Latest News Wed, Mar 1, 2023 6:57 AM
The National Federation of Builders has submitted its response to the Building Safety Levy consultation.
The proposal by the Government is to levy a tax on most of the development industry in order to pay for cladding and fire safety remediation works.
The NFB said it still regarded the Government’s decision not to go down the ‘polluter pays’ route as “unbelievable”, and instead, is seeking to tax its way to funding vital safety work.
It said its own first choice solution is for the Government to remediate buildings as soon as possible and subsequently go after the polluters to compensate the costs. This protects all innocent parties and helps leaseholders immediately.
The NFB’s second choice is to follow the initial proposal the Government made in 2021, which was to apply the levy to buildings 18m high or 7 storeys. However, it stated that meetings with civil servants indicate this option is now off the table and the consultation confirms it.
The federation said as the Government is neither choosing ‘polluter pays’ or targeting those who typically deliver the buildings it seeks to remediate, it is left with the third option of fighting to ensure that as few innocent British businesses as possible being targeted to pay for the fault of others.

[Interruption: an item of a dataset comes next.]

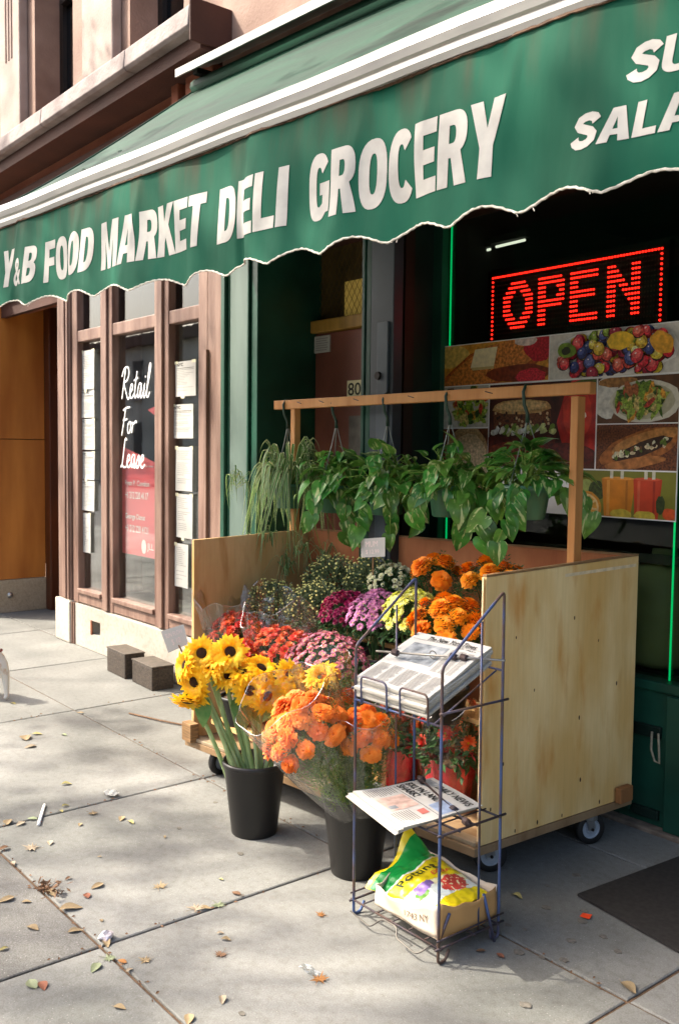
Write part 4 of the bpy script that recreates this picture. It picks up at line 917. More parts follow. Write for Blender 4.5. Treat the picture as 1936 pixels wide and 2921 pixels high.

The NFB states: “The theme throughout our response was simple; when targeting innocent parties, the Government should not decide who is more innocent than others.
“Although it was positive to see our pre-consultation proposals included, such as exempting SMEs by way of excluding affordable housing, conversions, refurbishments and sites of fewer than 10 homes, we reiterated out initial view that the exemption should be for fewer than forty houses, with a ‘Medium Sized Site’ definition created.
“This would not only protect a greater number of SMEs, a group the Government says it would like to support, but begin a vital process of changing how SME builders are treated because a site of 11 to 40 homes should not be treated the same in bureaucratic, planning contributions or strategic land use terms, as a site of 100 plus homes.
“We have also indicated to the Government that because it has placed twelve new taxes and costs on the housebuilders in the two years previous and is proposing to remove negotiable planning gain (unless you are a major developer), that this new tax may make sites unviable, particularly as they have watered down planning reforms which sought to make the land market competitive by bringing more of it forward.
“The NFB and HBA rejected the Government's two stage payment approach, where 60% of the levy will be collected at the ‘notice to commence phase’, and instead propose that the levy is collected after the development and sales are completed. This would ensure companies have cashflow to pay the unfair levy.
“Fines and sanctions for non-payment, such as legal powers to stop development, have also been opposed in favour of the existing legal mechanisms used to collect debt.
“The Government also asked how the levy should be collected and whether it should be set regionally, or by local authorities. We believe the Government should collect it centrally so that administrative costs are kept to a minimum, not taken out of the Infrastructure Levy, and that the levy be set regionally and proportionate to the region’s remediation costs. This would ensure that builders in Leeds are not funding remediation works in London, a region where the majority of fire risk development is not completed by housebuilders but investors.
“Finally, we have proposed that no levy is put in place until all parties the Government is targeting have their levy set. The Government already has one cladding tax targeting innocent developers, it should therefore not introduce another and expect developers and housebuilders to disproportionately fund a failure the Government itself caused.”